The 26 letters of the alphabet would be the same in the computer braille code as in literary braille, but the characters would stand only for the letters themselves. The letters would be used to spell words. No contractions would be used. Every letter, number, and punctuation mark would have its own separate meaning so that there would be no ambiguity, precisely as was done in ASCII.
Because there are only 64 possible dot combinations in a six-dot braille cell and there were 95 printable characters in ASCII, some characters had to be assigned a two-cell sequence. This was accomplished by using a prefix of dots 4-5-6, which appeared as the first cell in all of the computer braille code's two-cell symbols. Dots 4-5-6 indicated to the reader that the next cell was something different from what it would have been without the prefix. If it was a letter of the alphabet, that meant it was uppercase. If it was dots 4-5, then it was a tilde and not a caret. If it was a second dots 4-5-6, then it was an underscore character. The same dot prefix was used to create indicators to go into and out of the Computer Braille Code so that it would be clear to the reader exactly what braille code was being read.

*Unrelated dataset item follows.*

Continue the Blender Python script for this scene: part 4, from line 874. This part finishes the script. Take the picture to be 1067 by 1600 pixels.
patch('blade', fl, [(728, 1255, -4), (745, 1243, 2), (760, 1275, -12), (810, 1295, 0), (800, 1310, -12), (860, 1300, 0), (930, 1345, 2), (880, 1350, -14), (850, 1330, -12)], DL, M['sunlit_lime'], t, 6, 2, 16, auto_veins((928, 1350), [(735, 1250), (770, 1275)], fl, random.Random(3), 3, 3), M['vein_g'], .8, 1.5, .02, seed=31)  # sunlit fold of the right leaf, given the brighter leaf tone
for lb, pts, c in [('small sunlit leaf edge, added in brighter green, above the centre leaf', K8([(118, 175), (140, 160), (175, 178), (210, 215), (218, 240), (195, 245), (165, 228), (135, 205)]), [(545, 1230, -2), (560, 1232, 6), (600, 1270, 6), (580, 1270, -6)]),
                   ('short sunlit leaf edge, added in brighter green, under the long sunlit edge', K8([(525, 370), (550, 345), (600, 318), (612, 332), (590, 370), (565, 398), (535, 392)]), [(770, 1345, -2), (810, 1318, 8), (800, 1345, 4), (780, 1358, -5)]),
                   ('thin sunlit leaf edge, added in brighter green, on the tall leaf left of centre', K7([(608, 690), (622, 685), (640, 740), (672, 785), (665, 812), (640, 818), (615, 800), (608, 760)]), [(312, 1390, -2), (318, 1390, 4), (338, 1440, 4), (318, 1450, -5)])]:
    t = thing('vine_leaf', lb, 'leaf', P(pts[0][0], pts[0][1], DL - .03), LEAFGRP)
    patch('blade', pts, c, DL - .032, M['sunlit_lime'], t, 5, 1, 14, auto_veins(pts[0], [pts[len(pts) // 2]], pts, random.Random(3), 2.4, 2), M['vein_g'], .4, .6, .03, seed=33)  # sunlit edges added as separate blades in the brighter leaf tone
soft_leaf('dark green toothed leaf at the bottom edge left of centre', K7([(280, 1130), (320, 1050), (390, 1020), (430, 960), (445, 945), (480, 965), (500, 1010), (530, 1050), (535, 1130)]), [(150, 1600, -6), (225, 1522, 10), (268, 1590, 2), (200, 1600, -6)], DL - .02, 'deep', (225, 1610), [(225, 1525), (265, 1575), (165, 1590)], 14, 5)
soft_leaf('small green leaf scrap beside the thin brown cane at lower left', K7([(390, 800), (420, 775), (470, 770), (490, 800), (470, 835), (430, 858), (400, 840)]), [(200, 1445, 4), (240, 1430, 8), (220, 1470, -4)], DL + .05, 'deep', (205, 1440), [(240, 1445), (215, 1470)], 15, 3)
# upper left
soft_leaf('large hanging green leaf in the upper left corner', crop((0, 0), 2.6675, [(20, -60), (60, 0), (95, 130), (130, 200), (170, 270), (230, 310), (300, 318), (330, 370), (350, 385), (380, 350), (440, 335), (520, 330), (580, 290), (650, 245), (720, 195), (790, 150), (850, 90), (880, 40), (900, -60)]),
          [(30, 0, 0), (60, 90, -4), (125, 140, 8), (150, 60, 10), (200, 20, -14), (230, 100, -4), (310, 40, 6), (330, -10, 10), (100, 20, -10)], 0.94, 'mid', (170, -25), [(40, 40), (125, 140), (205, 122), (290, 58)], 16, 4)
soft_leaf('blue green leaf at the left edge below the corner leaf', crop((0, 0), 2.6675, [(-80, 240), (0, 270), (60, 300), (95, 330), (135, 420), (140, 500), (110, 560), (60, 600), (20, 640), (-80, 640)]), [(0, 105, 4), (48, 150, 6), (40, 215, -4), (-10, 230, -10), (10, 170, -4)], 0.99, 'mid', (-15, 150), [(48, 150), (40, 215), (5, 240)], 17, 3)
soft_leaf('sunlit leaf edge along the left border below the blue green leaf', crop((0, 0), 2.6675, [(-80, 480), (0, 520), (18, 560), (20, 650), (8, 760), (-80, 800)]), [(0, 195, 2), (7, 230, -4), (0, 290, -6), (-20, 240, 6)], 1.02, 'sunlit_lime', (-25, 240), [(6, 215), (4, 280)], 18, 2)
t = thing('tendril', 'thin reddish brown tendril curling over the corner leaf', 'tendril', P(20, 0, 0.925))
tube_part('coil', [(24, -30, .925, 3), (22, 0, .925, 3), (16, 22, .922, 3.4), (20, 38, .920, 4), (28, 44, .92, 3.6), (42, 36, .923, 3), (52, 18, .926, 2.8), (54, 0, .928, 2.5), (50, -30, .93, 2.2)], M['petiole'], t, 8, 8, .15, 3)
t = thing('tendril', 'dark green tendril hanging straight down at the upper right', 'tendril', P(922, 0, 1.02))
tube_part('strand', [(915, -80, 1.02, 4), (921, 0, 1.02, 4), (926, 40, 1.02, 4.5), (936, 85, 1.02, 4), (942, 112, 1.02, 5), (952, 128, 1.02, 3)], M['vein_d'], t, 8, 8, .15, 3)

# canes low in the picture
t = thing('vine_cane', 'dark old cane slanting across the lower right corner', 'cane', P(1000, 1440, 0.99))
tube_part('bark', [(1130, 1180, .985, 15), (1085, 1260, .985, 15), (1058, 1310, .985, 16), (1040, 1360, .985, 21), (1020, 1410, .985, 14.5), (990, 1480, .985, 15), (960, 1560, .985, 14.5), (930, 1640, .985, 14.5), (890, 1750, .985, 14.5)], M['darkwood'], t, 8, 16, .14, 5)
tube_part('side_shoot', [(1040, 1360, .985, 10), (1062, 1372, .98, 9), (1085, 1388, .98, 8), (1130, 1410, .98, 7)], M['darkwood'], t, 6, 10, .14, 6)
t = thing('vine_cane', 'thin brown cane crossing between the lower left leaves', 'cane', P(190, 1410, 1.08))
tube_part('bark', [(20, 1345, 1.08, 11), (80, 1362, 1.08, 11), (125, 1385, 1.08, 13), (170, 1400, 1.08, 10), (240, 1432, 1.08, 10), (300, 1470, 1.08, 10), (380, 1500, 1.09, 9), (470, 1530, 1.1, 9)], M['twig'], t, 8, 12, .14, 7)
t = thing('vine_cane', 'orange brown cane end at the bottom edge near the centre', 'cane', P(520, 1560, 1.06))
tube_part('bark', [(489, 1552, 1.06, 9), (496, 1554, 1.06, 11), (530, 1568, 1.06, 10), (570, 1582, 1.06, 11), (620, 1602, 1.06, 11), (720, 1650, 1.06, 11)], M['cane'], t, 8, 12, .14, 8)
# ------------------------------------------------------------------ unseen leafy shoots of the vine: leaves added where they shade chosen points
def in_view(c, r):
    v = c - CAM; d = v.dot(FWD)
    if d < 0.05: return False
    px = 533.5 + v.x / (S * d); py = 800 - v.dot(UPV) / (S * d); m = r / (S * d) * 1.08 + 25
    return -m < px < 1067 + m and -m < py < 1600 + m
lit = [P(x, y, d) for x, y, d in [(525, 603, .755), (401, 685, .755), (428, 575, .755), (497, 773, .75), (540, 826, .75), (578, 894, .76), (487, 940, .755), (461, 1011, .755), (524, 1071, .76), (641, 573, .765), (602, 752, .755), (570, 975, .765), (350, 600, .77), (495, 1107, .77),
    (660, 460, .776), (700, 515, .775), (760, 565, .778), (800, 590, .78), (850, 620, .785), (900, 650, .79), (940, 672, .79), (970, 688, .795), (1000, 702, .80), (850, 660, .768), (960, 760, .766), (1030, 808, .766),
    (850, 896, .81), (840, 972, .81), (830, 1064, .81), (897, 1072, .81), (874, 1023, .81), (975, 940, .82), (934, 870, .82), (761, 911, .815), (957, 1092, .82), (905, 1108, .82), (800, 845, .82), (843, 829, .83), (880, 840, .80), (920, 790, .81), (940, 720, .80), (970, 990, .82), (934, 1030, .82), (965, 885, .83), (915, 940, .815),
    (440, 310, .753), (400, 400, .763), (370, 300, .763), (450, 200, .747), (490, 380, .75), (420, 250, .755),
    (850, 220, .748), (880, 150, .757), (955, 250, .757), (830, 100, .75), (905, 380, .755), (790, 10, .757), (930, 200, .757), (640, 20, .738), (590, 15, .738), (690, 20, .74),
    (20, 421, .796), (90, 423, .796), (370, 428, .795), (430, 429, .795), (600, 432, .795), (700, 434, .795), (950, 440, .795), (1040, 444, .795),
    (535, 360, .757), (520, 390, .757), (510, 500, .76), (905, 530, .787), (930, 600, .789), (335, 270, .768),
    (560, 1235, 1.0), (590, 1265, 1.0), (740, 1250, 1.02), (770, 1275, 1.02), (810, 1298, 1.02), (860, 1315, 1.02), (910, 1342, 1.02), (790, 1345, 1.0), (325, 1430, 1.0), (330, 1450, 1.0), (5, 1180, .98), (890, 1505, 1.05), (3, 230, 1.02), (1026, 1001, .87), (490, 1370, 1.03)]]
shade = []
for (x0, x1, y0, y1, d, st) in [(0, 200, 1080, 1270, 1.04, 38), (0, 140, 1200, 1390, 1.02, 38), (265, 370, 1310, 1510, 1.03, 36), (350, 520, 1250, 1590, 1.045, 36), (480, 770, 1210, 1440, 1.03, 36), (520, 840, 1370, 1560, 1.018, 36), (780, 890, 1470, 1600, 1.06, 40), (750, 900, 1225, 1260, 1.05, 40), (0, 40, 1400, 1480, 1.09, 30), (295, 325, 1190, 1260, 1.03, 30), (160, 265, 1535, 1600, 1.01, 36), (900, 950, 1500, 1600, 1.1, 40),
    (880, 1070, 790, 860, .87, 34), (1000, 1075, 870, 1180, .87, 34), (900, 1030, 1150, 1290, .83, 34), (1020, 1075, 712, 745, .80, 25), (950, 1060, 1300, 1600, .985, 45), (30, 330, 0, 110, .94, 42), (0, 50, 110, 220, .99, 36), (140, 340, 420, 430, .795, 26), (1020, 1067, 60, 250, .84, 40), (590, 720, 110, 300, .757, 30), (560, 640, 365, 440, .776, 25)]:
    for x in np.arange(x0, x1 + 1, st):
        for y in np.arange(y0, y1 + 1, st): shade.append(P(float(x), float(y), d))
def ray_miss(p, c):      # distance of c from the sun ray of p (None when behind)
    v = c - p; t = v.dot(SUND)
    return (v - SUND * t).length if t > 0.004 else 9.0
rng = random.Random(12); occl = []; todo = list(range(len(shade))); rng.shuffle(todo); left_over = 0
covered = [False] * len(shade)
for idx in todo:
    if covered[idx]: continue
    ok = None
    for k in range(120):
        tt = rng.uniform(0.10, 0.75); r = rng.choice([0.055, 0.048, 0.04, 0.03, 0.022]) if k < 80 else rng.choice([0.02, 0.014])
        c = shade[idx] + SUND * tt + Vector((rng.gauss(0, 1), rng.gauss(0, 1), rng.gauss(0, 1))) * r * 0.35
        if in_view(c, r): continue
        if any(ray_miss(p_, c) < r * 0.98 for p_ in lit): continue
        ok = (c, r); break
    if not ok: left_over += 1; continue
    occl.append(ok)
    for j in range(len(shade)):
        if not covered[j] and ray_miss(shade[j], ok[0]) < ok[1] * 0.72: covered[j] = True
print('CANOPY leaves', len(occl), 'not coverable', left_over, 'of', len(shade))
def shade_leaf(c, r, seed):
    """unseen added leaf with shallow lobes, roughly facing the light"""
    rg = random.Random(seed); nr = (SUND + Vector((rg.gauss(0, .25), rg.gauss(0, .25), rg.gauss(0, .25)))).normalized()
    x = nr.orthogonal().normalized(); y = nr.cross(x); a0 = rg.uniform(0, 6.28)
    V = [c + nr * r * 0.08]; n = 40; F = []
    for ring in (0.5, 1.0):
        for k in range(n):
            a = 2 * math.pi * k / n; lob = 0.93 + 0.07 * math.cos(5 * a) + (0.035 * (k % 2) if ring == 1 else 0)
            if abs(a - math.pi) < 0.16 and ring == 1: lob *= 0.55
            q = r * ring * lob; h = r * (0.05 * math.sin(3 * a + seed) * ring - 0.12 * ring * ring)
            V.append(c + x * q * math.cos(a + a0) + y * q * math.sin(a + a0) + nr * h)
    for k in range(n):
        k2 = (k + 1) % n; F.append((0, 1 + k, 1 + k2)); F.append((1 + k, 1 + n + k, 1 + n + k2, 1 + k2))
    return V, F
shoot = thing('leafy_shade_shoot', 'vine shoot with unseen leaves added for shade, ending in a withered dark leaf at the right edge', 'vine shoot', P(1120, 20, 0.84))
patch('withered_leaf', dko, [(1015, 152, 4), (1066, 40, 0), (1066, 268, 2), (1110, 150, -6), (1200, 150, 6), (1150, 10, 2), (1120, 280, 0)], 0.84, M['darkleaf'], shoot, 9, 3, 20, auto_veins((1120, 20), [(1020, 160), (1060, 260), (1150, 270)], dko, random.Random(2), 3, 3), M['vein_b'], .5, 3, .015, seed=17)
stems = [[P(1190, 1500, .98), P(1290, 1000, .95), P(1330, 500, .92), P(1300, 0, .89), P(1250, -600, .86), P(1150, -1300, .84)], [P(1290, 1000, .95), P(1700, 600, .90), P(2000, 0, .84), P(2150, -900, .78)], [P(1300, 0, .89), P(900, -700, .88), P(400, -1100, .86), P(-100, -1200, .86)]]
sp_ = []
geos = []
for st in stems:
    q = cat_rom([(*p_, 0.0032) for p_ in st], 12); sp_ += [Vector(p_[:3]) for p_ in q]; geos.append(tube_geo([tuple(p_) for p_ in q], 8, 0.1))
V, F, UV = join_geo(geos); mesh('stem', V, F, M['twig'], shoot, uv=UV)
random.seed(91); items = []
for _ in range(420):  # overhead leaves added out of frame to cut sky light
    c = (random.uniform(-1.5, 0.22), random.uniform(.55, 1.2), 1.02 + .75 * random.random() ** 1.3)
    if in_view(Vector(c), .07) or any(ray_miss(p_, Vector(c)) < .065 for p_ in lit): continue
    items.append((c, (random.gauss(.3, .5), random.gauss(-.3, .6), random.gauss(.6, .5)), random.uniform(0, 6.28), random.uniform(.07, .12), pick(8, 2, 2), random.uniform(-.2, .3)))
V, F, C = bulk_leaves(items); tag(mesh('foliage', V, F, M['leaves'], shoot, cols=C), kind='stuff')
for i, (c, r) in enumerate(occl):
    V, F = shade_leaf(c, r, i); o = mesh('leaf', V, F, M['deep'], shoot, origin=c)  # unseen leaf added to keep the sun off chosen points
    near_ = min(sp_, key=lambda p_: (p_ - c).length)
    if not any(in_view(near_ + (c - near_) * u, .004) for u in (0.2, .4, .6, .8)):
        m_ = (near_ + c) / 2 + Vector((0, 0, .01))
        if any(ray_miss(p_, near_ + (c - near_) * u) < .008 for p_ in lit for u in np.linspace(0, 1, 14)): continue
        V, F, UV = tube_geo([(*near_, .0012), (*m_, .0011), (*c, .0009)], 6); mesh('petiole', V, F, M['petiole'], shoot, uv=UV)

In November 1986, BANA approved the Code for Computer Braille Notation for publication, and it was officially adopted in 1987. According to BANA, the goal was to "make the Code for Computer Braille Notation a realistic code, capable of unambiguous representation of current computer notation but flexible enough to respond to changing and demanding needs." (Braille Authority of North America 1987).
During the 1970s and 1980s, braille codes to represent music, math, and science continued their development. They too have evolved over time but a detailed look at these codes is beyond the scope of this article.
Unified English Braille (UEB)
In 1991, Dr. Tim Cranmer, Chair of the committee that had developed the Computer Braille Code and Dr. Abraham Nemeth, originator of the Nemeth Code for Mathematics and Science Notation wrote to BANA to raise a red flag over the state of the braille code. The literary, math, and computer codes all had different characters to show some of the same symbols. The alphabet, of course, was the same, but after that, things diverged rather quickly.
What was needed was to unify the braille code. BANA began working on code unification for the literary, math, and computer codes, all except music. Soon, BANA realized that unifying English Braille was not just a United States concern. BANA reached out to other English-speaking countries and in 1993, the International Council on English Braille (ICEB) was formed. Over the next decade, work continued on developing and evaluating a unified English braille code. The overarching goal for this code was unambiguity which was accomplished in all but a few minor ways.
In 2004, ICEB decided that Unified English Braille was sufficiently complete to be released as a viable and usable code for literary, math, and computer materials. In 2012, UEB was adopted as the code of the land by BANA with an implementation date set for 2016. All of the ICEB member countries are now using UEB.
With the adoption of UEB, the Computer Braille Code was no longer needed so it was declared obsolete by BANA. Because of its familiarity to many readers, the Nemeth Code for Mathematics and Science Notation continues to be an official braille code in the United States.
The North American ASCII Braille Code that was developed so long ago continues to be used with refreshable braille displays, and for sending braille from computers to embossers. Users who want to read a one-for-one representation of text on a computer screen can opt to use this code, usually referred to as Computer Braille. This term, however, should not be confused with the Computer Braille Code which had been created to represent computer-related material on paper, and is no longer in use.